What you have to do – Without including any images, repeat the data exactly.

--- start of Dataset excerpt ---

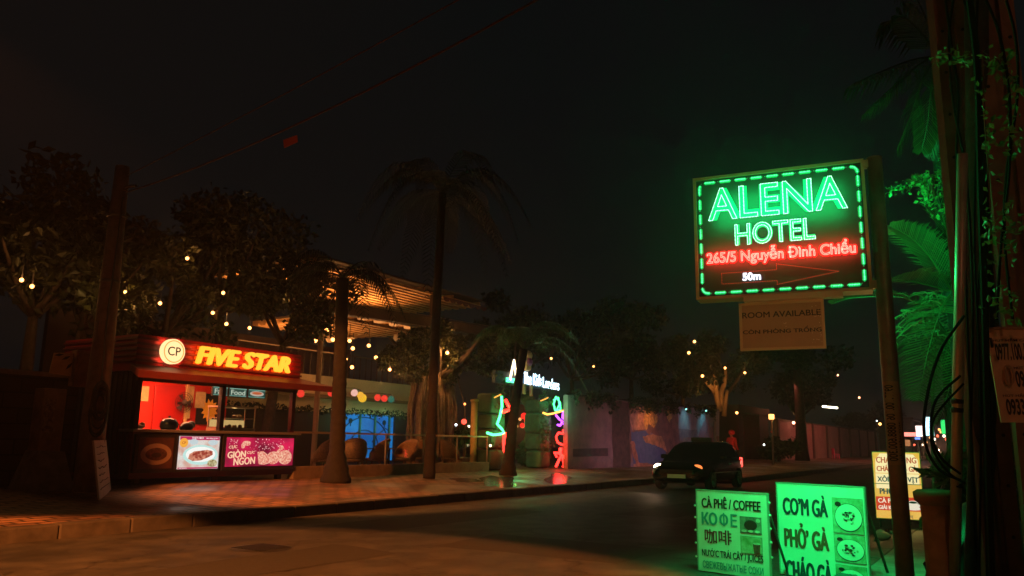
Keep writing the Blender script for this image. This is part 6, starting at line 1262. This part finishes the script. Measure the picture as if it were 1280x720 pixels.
vs_.build('stems', BARK, vn); leaf_mesh('leaves', leaf_mat('vine_leaves', (.05, .13, .03), (.12, .26, .08)), lv, .032, vn, 1.6)
# undergrowth in dark corner
ug = thing('undergrowth_shrub', 'dark weedy undergrowth beside the tarpaulin covered motorbike', 'shrub', (*at_d(1235, 600, 8.8).xy, .05)); leaf_mesh('foliage', LEAF2, blob_pts((0, 0, .9), .65, 900, 10, 1.1)[0], .06, ug, 3.5); MB().tube([(0, 0, 0), (0, 0, .9)], .03, 6).build('stem', BARK, ug)
# overhead cables
end = Vector((2.6, 1.2, 8.2))
def sag(a, b, s, n=24): return [Vector(a).lerp(Vector(b), i / n) - Vector((0, 0, s * 4 * (i / n) * (1 - i / n))) for i in range(n + 1)]
a0 = Vector((8.75, 14.45, 6.0))
CB = mat('overhead_cable', (.10, .045, .03), .6)
e1 = at_d(655, -36, 9.5); e1b = a0 + (e1 - a0) * 1.6
tag(MB().tube(sag(a0, e1b, .50), .014, 5).build('overhead_cable', CB), 'overhead cable with the red tag rising from the concrete utility pole', 'cable', 'overhead cables across the street')
e2 = at_d(610, 0, 9.8); e2b = a0 + Vector((0, 0, .3)) + (e2 - a0) * 1.6
tag(MB().tube(sag(a0 + Vector((0, 0, .35)), e2b, .1), .009, 5).build('overhead_cable', CB), 'thinner upper overhead cable above the tagged one', 'cable', 'overhead cables across the street')
fl_a, fl_b = at_d(354.5, 175, 12.6), at_d(371.5, 169, 12.3); fl_c, fl_d = at_d(372.5, 177.5, 12.3), at_d(356, 185, 12.6)
fm_ = MB().add([fl_a, fl_b, fl_c, fl_d] , [(0, 1, 2, 3)]); ctr = (fl_a + fl_c) / 2
fm_.v = [tuple(Vector(v) - ctr) for v in fm_.v]; lamp('offframe_orange_spot', 'SPOT', (2.0, 3.0, 4.5), 90, (1.0, 0.2, 0.06), ctr, 0.1, 9, 0.8)  # added unseen spot that brightens the red tag, not a street lamp
fo = fm_.build('cable_tag', mat('tag_red', (.55, .12, .06), .7), None, False, ctr); fo.modifiers.new('t', 'SOLIDIFY').thickness = .01
tag(fo, 'small red rectangular tag hanging on the overhead cable', 'tag')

--- end of Dataset excerpt ---

Result below –
Keep writing the Blender script for this image. This is part 6, starting at line 1262. This part finishes the script. Measure the picture as if it were 1280x720 pixels.
vs_.build('stems', BARK, vn); leaf_mesh('leaves', leaf_mat('vine_leaves', (.05, .13, .03), (.12, .26, .08)), lv, .032, vn, 1.6)
# undergrowth in dark corner
ug = thing('undergrowth_shrub', 'dark weedy undergrowth beside the tarpaulin covered motorbike', 'shrub', (*at_d(1235, 600, 8.8).xy, .05)); leaf_mesh('foliage', LEAF2, blob_pts((0, 0, .9), .65, 900, 10, 1.1)[0], .06, ug, 3.5); MB().tube([(0, 0, 0), (0, 0, .9)], .03, 6).build('stem', BARK, ug)
# overhead cables
end = Vector((2.6, 1.2, 8.2))
def sag(a, b, s, n=24): return [Vector(a).lerp(Vector(b), i / n) - Vector((0, 0, s * 4 * (i / n) * (1 - i / n))) for i in range(n + 1)]
a0 = Vector((8.75, 14.45, 6.0))
CB = mat('overhead_cable', (.10, .045, .03), .6)
e1 = at_d(655, -36, 9.5); e1b = a0 + (e1 - a0) * 1.6
tag(MB().tube(sag(a0, e1b, .50), .014, 5).build('overhead_cable', CB), 'overhead cable with the red tag rising from the concrete utility pole', 'cable', 'overhead cables across the street')
e2 = at_d(610, 0, 9.8); e2b = a0 + Vector((0, 0, .3)) + (e2 - a0) * 1.6
tag(MB().tube(sag(a0 + Vector((0, 0, .35)), e2b, .1), .009, 5).build('overhead_cable', CB), 'thinner upper overhead cable above the tagged one', 'cable', 'overhead cables across the street')
fl_a, fl_b = at_d(354.5, 175, 12.6), at_d(371.5, 169, 12.3); fl_c, fl_d = at_d(372.5, 177.5, 12.3), at_d(356, 185, 12.6)
fm_ = MB().add([fl_a, fl_b, fl_c, fl_d] , [(0, 1, 2, 3)]); ctr = (fl_a + fl_c) / 2
fm_.v = [tuple(Vector(v) - ctr) for v in fm_.v]; lamp('offframe_orange_spot', 'SPOT', (2.0, 3.0, 4.5), 90, (1.0, 0.2, 0.06), ctr, 0.1, 9, 0.8)  # added unseen spot that brightens the red tag, not a street lamp
fo = fm_.build('cable_tag', mat('tag_red', (.55, .12, .06), .7), None, False, ctr); fo.modifiers.new('t', 'SOLIDIFY').thickness = .01
tag(fo, 'small red rectangular tag hanging on the overhead cable', 'tag')